- [DIRECTIONS FOR THIS TASK]: Take the listing from its first line through the line that contains "chest top', 'cord')" and please retype those lines exactly, leaving out the pictures.
= = = = =
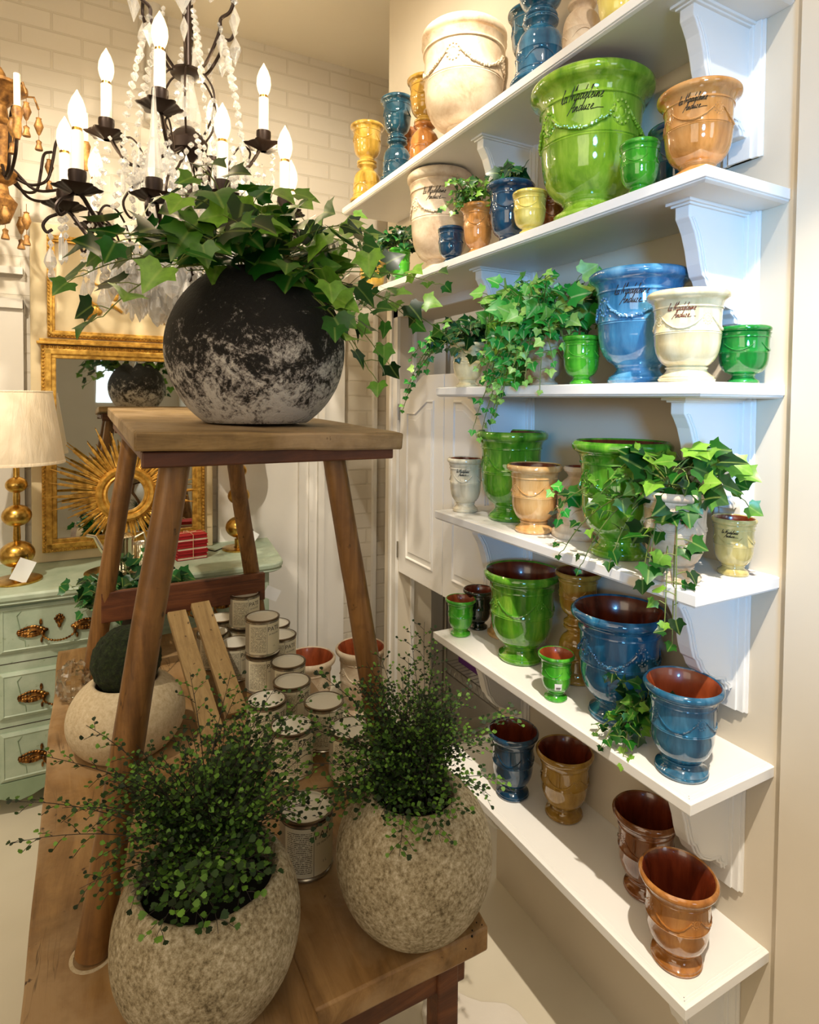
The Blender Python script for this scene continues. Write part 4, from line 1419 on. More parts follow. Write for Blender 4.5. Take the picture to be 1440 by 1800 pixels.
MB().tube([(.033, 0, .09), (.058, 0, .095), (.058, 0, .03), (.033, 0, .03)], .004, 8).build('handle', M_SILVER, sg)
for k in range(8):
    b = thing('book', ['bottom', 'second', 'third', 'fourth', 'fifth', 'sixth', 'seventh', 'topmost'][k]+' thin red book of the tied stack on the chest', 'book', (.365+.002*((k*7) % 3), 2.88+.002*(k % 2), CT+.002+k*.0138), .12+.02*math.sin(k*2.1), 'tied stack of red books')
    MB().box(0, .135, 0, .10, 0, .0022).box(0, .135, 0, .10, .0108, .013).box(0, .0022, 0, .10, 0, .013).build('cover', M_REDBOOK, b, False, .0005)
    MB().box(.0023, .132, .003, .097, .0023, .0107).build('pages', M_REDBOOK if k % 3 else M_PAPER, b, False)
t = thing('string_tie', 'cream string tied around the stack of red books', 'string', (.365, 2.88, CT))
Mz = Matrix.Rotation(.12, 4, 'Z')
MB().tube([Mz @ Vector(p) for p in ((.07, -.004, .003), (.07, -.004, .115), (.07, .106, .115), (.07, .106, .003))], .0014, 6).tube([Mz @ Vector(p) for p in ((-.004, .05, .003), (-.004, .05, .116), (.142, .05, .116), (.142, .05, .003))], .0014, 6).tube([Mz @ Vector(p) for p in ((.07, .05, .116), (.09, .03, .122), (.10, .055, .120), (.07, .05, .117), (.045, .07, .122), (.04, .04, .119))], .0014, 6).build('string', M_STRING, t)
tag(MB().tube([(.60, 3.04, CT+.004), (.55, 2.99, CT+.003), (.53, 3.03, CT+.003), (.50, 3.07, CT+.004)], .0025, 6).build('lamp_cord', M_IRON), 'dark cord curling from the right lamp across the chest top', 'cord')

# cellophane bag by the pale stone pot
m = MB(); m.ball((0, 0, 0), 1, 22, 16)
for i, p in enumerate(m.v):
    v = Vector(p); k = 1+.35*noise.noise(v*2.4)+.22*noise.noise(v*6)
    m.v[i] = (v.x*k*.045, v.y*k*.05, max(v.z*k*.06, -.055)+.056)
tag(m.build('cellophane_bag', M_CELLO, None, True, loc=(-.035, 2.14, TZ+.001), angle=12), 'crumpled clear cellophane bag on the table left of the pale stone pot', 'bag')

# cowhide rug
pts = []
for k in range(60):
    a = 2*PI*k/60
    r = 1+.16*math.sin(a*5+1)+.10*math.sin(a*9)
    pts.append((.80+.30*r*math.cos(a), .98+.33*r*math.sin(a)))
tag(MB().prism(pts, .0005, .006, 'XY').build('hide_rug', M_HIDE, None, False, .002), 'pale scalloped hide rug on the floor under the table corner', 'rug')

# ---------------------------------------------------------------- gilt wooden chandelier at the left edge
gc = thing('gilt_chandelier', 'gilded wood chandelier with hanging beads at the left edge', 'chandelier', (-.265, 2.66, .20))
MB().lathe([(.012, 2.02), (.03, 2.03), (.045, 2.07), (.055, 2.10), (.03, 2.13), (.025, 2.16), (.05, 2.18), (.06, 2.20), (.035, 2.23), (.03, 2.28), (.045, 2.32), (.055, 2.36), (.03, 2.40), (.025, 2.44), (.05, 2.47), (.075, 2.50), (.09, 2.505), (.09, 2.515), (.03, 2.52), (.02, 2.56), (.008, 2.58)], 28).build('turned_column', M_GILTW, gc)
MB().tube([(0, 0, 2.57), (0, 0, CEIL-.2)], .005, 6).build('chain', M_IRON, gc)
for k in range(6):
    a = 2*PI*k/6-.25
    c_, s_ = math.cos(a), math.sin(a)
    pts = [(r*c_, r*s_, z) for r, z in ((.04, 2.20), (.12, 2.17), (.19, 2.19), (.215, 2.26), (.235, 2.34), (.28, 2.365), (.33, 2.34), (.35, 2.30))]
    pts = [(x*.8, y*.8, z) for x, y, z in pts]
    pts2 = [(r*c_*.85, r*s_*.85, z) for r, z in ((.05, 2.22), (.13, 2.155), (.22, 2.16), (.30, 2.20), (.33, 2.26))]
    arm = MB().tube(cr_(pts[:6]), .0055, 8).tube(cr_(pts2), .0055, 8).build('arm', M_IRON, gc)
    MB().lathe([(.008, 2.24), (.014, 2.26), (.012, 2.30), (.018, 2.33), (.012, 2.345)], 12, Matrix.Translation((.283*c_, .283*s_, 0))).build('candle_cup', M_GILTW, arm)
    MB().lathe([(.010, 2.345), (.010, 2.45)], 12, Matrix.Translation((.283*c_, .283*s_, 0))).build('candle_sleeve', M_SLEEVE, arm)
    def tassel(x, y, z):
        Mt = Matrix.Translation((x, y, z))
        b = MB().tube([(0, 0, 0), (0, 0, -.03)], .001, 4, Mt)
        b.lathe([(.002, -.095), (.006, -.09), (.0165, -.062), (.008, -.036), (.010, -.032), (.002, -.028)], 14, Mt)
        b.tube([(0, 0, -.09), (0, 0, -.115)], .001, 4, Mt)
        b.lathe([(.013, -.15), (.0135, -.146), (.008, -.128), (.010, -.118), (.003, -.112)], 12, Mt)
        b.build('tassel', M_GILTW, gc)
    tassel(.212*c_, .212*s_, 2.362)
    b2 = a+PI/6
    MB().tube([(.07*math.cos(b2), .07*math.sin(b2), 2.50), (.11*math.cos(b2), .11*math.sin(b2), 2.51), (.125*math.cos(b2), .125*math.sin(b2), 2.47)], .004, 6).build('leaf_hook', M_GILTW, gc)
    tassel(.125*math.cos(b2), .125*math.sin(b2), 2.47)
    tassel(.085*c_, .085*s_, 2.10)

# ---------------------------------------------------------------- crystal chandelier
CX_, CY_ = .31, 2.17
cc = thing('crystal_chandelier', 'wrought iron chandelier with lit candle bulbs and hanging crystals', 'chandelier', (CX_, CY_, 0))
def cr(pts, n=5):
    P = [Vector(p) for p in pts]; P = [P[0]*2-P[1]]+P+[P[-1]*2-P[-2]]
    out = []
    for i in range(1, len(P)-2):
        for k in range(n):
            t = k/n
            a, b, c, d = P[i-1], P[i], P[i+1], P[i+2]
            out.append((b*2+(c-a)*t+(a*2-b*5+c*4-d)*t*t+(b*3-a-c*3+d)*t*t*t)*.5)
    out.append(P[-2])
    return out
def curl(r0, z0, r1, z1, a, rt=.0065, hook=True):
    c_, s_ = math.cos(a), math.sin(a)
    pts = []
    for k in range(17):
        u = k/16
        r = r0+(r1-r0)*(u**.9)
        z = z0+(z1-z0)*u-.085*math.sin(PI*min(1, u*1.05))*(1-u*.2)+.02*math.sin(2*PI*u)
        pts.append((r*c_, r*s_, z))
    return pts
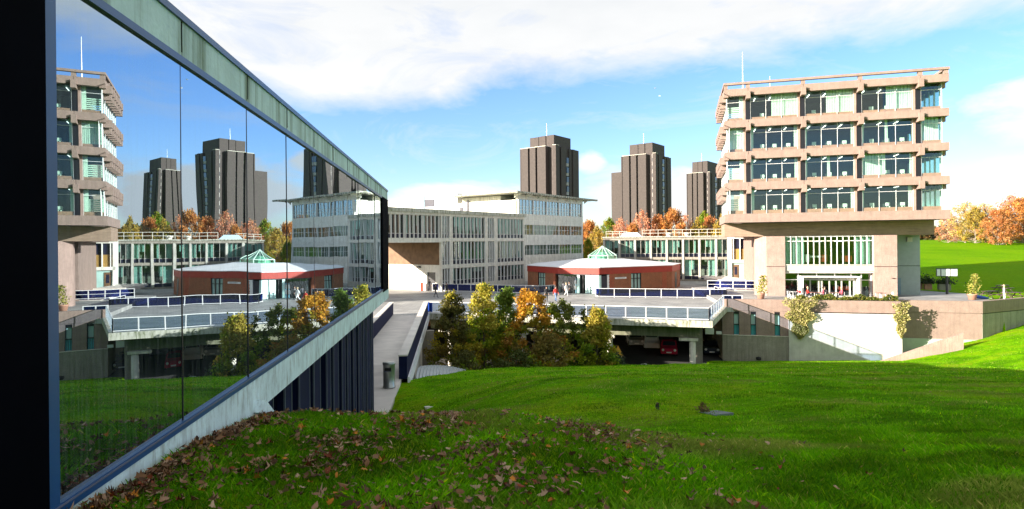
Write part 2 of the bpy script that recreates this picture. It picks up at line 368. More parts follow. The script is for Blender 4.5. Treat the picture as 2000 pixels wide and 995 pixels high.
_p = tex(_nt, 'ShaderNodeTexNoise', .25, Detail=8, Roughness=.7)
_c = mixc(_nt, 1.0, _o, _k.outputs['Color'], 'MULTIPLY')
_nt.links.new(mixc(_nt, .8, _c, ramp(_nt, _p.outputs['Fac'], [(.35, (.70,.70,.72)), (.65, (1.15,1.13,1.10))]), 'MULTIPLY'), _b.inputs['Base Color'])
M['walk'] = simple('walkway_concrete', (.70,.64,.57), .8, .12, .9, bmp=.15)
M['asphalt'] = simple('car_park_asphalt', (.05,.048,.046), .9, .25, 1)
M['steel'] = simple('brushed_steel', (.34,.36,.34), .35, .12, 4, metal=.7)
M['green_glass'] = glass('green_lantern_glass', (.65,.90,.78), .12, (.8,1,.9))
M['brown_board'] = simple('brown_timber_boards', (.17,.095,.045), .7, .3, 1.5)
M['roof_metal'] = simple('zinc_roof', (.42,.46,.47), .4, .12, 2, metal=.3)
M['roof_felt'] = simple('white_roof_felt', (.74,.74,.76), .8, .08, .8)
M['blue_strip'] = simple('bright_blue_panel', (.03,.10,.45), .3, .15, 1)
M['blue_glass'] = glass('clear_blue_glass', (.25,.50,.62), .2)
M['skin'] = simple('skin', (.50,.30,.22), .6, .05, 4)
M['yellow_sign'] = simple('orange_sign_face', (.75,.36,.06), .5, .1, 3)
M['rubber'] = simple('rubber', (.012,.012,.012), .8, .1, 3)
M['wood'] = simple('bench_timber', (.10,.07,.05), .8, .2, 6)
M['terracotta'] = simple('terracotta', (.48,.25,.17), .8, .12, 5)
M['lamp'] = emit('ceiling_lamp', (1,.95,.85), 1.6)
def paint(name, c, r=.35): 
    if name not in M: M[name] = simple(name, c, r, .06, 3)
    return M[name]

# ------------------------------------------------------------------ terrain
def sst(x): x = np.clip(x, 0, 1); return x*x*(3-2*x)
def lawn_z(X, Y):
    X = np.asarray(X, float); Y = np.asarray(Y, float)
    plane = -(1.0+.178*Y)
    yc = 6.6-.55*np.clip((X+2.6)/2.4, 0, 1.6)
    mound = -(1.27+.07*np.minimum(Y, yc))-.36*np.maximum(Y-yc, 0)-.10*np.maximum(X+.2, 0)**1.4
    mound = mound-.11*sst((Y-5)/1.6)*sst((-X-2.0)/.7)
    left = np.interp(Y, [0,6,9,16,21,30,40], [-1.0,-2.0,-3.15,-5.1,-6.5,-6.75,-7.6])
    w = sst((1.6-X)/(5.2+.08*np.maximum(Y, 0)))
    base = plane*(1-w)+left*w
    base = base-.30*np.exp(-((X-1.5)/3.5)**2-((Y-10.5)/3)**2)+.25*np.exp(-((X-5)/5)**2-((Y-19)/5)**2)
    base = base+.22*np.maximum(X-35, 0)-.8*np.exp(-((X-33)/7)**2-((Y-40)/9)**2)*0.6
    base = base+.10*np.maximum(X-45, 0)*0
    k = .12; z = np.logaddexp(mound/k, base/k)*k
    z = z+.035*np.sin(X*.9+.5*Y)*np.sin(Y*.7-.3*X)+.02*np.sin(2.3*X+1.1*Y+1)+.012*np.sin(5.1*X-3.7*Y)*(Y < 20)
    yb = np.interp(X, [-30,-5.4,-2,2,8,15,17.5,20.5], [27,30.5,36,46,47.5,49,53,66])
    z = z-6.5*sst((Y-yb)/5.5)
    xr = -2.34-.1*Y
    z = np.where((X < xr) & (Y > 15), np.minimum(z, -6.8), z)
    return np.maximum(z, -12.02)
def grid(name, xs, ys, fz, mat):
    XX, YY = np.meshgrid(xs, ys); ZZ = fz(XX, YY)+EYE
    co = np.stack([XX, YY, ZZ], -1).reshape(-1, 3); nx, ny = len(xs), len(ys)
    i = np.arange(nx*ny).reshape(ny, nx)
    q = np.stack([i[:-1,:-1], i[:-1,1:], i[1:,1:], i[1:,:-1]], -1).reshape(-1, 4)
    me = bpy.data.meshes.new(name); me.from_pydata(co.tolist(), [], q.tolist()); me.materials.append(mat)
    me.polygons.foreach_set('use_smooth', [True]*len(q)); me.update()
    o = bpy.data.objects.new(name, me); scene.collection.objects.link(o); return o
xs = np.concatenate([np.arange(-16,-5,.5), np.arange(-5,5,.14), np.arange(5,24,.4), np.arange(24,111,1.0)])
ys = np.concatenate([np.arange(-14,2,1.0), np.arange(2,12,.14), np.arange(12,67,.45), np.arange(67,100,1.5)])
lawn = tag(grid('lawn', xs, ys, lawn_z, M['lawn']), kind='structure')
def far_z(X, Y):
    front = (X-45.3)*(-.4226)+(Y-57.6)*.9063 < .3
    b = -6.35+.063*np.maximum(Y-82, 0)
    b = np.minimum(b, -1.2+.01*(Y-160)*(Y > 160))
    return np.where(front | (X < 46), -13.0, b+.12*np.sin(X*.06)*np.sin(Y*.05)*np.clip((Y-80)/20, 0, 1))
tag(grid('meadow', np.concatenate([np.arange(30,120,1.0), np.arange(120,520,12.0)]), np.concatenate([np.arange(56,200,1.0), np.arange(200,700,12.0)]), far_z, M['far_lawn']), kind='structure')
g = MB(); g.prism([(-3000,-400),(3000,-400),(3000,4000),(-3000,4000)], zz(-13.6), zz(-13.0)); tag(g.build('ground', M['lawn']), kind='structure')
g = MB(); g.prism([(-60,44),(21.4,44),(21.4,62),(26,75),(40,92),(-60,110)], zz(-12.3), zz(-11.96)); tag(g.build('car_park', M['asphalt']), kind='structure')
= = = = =
- [TASK RESPONSE]:
The Blender Python script for this scene continues. Write part 4, from line 1419 on. More parts follow. Write for Blender 4.5. Take the picture to be 1440 by 1800 pixels.
MB().tube([(.033, 0, .09), (.058, 0, .095), (.058, 0, .03), (.033, 0, .03)], .004, 8).build('handle', M_SILVER, sg)
for k in range(8):
    b = thing('book', ['bottom', 'second', 'third', 'fourth', 'fifth', 'sixth', 'seventh', 'topmost'][k]+' thin red book of the tied stack on the chest', 'book', (.365+.002*((k*7) % 3), 2.88+.002*(k % 2), CT+.002+k*.0138), .12+.02*math.sin(k*2.1), 'tied stack of red books')
    MB().box(0, .135, 0, .10, 0, .0022).box(0, .135, 0, .10, .0108, .013).box(0, .0022, 0, .10, 0, .013).build('cover', M_REDBOOK, b, False, .0005)
    MB().box(.0023, .132, .003, .097, .0023, .0107).build('pages', M_REDBOOK if k % 3 else M_PAPER, b, False)
t = thing('string_tie', 'cream string tied around the stack of red books', 'string', (.365, 2.88, CT))
Mz = Matrix.Rotation(.12, 4, 'Z')
MB().tube([Mz @ Vector(p) for p in ((.07, -.004, .003), (.07, -.004, .115), (.07, .106, .115), (.07, .106, .003))], .0014, 6).tube([Mz @ Vector(p) for p in ((-.004, .05, .003), (-.004, .05, .116), (.142, .05, .116), (.142, .05, .003))], .0014, 6).tube([Mz @ Vector(p) for p in ((.07, .05, .116), (.09, .03, .122), (.10, .055, .120), (.07, .05, .117), (.045, .07, .122), (.04, .04, .119))], .0014, 6).build('string', M_STRING, t)
tag(MB().tube([(.60, 3.04, CT+.004), (.55, 2.99, CT+.003), (.53, 3.03, CT+.003), (.50, 3.07, CT+.004)], .0025, 6).build('lamp_cord', M_IRON), 'dark cord curling from the right lamp across the chest top', 'cord')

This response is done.